• [WORK TO BE COMPLETED]: Repeat each line of the material exactly.
[Begin DATA BLOCK]
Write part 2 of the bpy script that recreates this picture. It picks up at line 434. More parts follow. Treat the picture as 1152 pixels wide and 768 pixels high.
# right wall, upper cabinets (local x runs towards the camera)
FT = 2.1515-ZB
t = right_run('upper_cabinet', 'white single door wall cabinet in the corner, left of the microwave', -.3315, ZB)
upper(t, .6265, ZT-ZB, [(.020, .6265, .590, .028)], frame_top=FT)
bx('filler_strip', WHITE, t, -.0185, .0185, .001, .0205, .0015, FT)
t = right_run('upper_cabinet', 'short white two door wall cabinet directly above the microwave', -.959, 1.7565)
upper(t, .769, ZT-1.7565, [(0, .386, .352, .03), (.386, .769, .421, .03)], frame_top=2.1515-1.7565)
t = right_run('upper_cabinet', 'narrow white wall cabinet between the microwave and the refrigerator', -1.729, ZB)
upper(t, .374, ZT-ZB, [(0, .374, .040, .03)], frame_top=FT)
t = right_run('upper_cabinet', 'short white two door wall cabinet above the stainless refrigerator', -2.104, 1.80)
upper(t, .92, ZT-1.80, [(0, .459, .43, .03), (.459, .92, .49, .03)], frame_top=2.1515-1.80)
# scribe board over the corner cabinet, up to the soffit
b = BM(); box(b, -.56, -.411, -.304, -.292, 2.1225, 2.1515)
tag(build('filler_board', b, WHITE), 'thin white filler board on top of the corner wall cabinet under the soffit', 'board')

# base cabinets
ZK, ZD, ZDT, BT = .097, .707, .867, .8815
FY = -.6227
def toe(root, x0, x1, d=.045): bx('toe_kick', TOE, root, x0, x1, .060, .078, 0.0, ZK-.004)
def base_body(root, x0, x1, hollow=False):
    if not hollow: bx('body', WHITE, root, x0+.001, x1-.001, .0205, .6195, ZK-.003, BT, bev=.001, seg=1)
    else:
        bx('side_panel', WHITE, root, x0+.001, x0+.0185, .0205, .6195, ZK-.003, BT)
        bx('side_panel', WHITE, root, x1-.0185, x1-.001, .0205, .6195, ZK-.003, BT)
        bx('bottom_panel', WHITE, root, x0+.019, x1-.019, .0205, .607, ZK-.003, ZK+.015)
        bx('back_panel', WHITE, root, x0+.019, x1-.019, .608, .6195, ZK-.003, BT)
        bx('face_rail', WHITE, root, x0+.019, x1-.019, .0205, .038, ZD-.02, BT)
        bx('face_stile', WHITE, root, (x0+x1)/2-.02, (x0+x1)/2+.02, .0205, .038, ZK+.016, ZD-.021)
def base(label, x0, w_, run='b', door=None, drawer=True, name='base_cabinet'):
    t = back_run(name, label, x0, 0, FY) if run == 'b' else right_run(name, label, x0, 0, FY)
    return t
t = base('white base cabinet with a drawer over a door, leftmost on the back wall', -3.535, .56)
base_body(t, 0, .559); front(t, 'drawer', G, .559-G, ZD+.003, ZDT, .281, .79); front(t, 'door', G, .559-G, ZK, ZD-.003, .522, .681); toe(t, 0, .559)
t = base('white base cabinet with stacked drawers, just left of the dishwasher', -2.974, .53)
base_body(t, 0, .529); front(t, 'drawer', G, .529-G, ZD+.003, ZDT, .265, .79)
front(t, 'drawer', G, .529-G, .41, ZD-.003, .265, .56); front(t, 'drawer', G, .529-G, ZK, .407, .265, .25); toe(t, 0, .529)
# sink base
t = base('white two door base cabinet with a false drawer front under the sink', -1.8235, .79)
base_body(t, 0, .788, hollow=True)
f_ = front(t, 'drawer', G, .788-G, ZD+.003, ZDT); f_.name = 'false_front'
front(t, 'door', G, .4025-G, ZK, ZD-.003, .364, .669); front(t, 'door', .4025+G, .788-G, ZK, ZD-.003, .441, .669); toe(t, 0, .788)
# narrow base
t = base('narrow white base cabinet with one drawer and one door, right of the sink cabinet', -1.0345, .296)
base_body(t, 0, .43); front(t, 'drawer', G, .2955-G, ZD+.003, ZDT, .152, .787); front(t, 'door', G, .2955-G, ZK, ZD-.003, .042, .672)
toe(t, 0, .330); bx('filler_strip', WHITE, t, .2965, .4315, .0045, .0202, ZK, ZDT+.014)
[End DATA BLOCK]
• [EXERCISE RESPONSE]:
Write part 2 of the bpy script that recreates this picture. It picks up at line 434. More parts follow. Treat the picture as 1152 pixels wide and 768 pixels high.
# right wall, upper cabinets (local x runs towards the camera)
FT = 2.1515-ZB
t = right_run('upper_cabinet', 'white single door wall cabinet in the corner, left of the microwave', -.3315, ZB)
upper(t, .6265, ZT-ZB, [(.020, .6265, .590, .028)], frame_top=FT)
bx('filler_strip', WHITE, t, -.0185, .0185, .001, .0205, .0015, FT)
t = right_run('upper_cabinet', 'short white two door wall cabinet directly above the microwave', -.959, 1.7565)
upper(t, .769, ZT-1.7565, [(0, .386, .352, .03), (.386, .769, .421, .03)], frame_top=2.1515-1.7565)
t = right_run('upper_cabinet', 'narrow white wall cabinet between the microwave and the refrigerator', -1.729, ZB)
upper(t, .374, ZT-ZB, [(0, .374, .040, .03)], frame_top=FT)
t = right_run('upper_cabinet', 'short white two door wall cabinet above the stainless refrigerator', -2.104, 1.80)
upper(t, .92, ZT-1.80, [(0, .459, .43, .03), (.459, .92, .49, .03)], frame_top=2.1515-1.80)
# scribe board over the corner cabinet, up to the soffit
b = BM(); box(b, -.56, -.411, -.304, -.292, 2.1225, 2.1515)
tag(build('filler_board', b, WHITE), 'thin white filler board on top of the corner wall cabinet under the soffit', 'board')

# base cabinets
ZK, ZD, ZDT, BT = .097, .707, .867, .8815
FY = -.6227
def toe(root, x0, x1, d=.045): bx('toe_kick', TOE, root, x0, x1, .060, .078, 0.0, ZK-.004)
def base_body(root, x0, x1, hollow=False):
    if not hollow: bx('body', WHITE, root, x0+.001, x1-.001, .0205, .6195, ZK-.003, BT, bev=.001, seg=1)
    else:
        bx('side_panel', WHITE, root, x0+.001, x0+.0185, .0205, .6195, ZK-.003, BT)
        bx('side_panel', WHITE, root, x1-.0185, x1-.001, .0205, .6195, ZK-.003, BT)
        bx('bottom_panel', WHITE, root, x0+.019, x1-.019, .0205, .607, ZK-.003, ZK+.015)
        bx('back_panel', WHITE, root, x0+.019, x1-.019, .608, .6195, ZK-.003, BT)
        bx('face_rail', WHITE, root, x0+.019, x1-.019, .0205, .038, ZD-.02, BT)
        bx('face_stile', WHITE, root, (x0+x1)/2-.02, (x0+x1)/2+.02, .0205, .038, ZK+.016, ZD-.021)
def base(label, x0, w_, run='b', door=None, drawer=True, name='base_cabinet'):
    t = back_run(name, label, x0, 0, FY) if run == 'b' else right_run(name, label, x0, 0, FY)
    return t
t = base('white base cabinet with a drawer over a door, leftmost on the back wall', -3.535, .56)
base_body(t, 0, .559); front(t, 'drawer', G, .559-G, ZD+.003, ZDT, .281, .79); front(t, 'door', G, .559-G, ZK, ZD-.003, .522, .681); toe(t, 0, .559)
t = base('white base cabinet with stacked drawers, just left of the dishwasher', -2.974, .53)
base_body(t, 0, .529); front(t, 'drawer', G, .529-G, ZD+.003, ZDT, .265, .79)
front(t, 'drawer', G, .529-G, .41, ZD-.003, .265, .56); front(t, 'drawer', G, .529-G, ZK, .407, .265, .25); toe(t, 0, .529)
# sink base
t = base('white two door base cabinet with a false drawer front under the sink', -1.8235, .79)
base_body(t, 0, .788, hollow=True)
f_ = front(t, 'drawer', G, .788-G, ZD+.003, ZDT); f_.name = 'false_front'
front(t, 'door', G, .4025-G, ZK, ZD-.003, .364, .669); front(t, 'door', .4025+G, .788-G, ZK, ZD-.003, .441, .669); toe(t, 0, .788)
# narrow base
t = base('narrow white base cabinet with one drawer and one door, right of the sink cabinet', -1.0345, .296)
base_body(t, 0, .43); front(t, 'drawer', G, .2955-G, ZD+.003, ZDT, .152, .787); front(t, 'door', G, .2955-G, ZK, ZD-.003, .042, .672)
toe(t, 0, .330); bx('filler_strip', WHITE, t, .2965, .4315, .0045, .0202, ZK, ZDT+.014)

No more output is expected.